Il ruolo del giardino è così decisivo che ha imposto una scelta di vita. «Ho ereditato la proprietà nel 1992 e ho avviato i lavori di ristrutturazione pensandola come casa di campagna », racconta Pejrone, «ma ho fatto presto a innamorarmene e ad abbandonare Torino e Roma per ritirarmi a vivere qui. A pesare, anche più delle ragioni affettive, è stata la crescente consapevolezza che la mia presenza continua era assolutamente necessaria per la riuscita del giardino e per il suo sviluppo». Che ha richiesto e richiede lavori ben più impegnativi di quelli per la casa. Fin dall’inizio, gli oltre sei ettari diventano un lento contrappunto tra piante preesistenti e piante nuove. Ai bambù di fondovalle, nella parte superiore si aggiungono magnolie caducifoglie e, più in alto, ulivi “leccini” che sostituiscono la vecchia vigna paterna. «La maggior parte delle nuove piante», illustra Pejrone circondato dai due amatissimi cani Ciadel e Ramasin, «proviene da vivai inglesi e olandesi, soprattutto Peter Chappell, nell’Hampshire: per esempio l’albero dei fazzoletti». In realtà nessuna descrizione renderebbe giustizia al magico labirinto verde, perché agli alberi si affiancano arbusti e piante in un’apparente babele di ortensie, camelie, glicini, rose, fichi d’india nani, agapanthus, felci, come se i più diversi microclimi avessero trovato grazie al loro signore una segreta modalità di convivenza.

Paolo Pejrone è nato a Torino il 7 giugno 1941.

«Al centro del giardino si trova l’orto, strettamente collegato alla cucina, che è a sua volta il fulcro dell’interno». È lì che Pejrone ci accoglie con un caffè prima del meticoloso tour della proprietà.
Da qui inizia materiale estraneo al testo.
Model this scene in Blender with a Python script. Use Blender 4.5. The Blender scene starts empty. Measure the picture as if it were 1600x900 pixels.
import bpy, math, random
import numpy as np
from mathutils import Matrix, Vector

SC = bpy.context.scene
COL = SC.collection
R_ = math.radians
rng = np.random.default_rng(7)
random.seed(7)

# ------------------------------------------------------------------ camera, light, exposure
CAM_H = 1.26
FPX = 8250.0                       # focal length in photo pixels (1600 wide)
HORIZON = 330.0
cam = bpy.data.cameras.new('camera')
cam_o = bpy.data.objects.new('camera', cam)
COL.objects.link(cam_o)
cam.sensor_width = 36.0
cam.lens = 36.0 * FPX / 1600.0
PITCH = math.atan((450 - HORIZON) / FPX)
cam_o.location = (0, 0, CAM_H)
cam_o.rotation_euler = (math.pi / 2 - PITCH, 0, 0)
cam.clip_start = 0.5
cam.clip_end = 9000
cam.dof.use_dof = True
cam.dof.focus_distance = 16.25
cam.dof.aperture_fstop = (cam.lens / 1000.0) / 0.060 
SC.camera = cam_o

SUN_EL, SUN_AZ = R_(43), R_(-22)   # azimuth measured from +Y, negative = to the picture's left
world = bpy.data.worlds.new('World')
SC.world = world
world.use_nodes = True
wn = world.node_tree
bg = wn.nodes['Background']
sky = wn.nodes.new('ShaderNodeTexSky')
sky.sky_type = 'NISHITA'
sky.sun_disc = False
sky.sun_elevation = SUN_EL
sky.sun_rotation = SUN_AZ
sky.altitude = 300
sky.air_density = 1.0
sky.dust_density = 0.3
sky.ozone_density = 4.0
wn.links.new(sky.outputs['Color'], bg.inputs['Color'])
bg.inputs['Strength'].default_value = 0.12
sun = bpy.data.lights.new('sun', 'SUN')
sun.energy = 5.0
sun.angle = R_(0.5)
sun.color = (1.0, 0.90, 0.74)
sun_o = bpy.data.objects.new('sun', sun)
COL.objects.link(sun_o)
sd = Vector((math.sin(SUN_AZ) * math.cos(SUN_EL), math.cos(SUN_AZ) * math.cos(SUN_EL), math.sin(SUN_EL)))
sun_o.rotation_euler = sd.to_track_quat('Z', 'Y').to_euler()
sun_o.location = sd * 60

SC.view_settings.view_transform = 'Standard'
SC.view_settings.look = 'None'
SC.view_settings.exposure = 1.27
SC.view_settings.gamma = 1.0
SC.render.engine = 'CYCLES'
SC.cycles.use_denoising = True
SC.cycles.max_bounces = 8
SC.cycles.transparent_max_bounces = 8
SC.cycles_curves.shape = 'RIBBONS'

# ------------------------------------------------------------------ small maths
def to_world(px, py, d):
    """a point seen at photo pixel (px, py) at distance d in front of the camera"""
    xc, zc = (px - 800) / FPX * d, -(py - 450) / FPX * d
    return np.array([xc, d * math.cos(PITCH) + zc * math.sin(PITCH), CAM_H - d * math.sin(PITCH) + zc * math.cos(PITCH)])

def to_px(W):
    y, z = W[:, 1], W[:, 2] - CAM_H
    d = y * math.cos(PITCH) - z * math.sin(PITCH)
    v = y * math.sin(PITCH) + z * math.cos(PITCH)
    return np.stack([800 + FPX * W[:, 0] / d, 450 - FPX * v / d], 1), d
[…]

Dalle vecchie travi imbiancate pende un trionfo di pentole e padelle di rame, una collezione in continua espansione, come altre in altre stanze della casa, per esempio quella di ramarri e lucertole in metallo, raccolti in cerchio attorno alla statua in terracotta di un cane passato ma non dimenticato, oppure i ritratti e i bronzi di personaggi di casa Savoia o, appunto, sculture e quadri di altri cani, noti o ignoti ma comunque tutti molto amati. La visita della casa dalla cucina passa al soggiorno, con due gloriosi finestroni affacciati sul giardino. Ed è da capogiro: ovunque oggetti parlano di una passione collezionistica e lasciano intuire mille storie che Pejrone, conversatore appassionato, comincia e continua passando dall’una all’altra con tale rapidità che il capogiro degli oggetti continua in quello delle parole.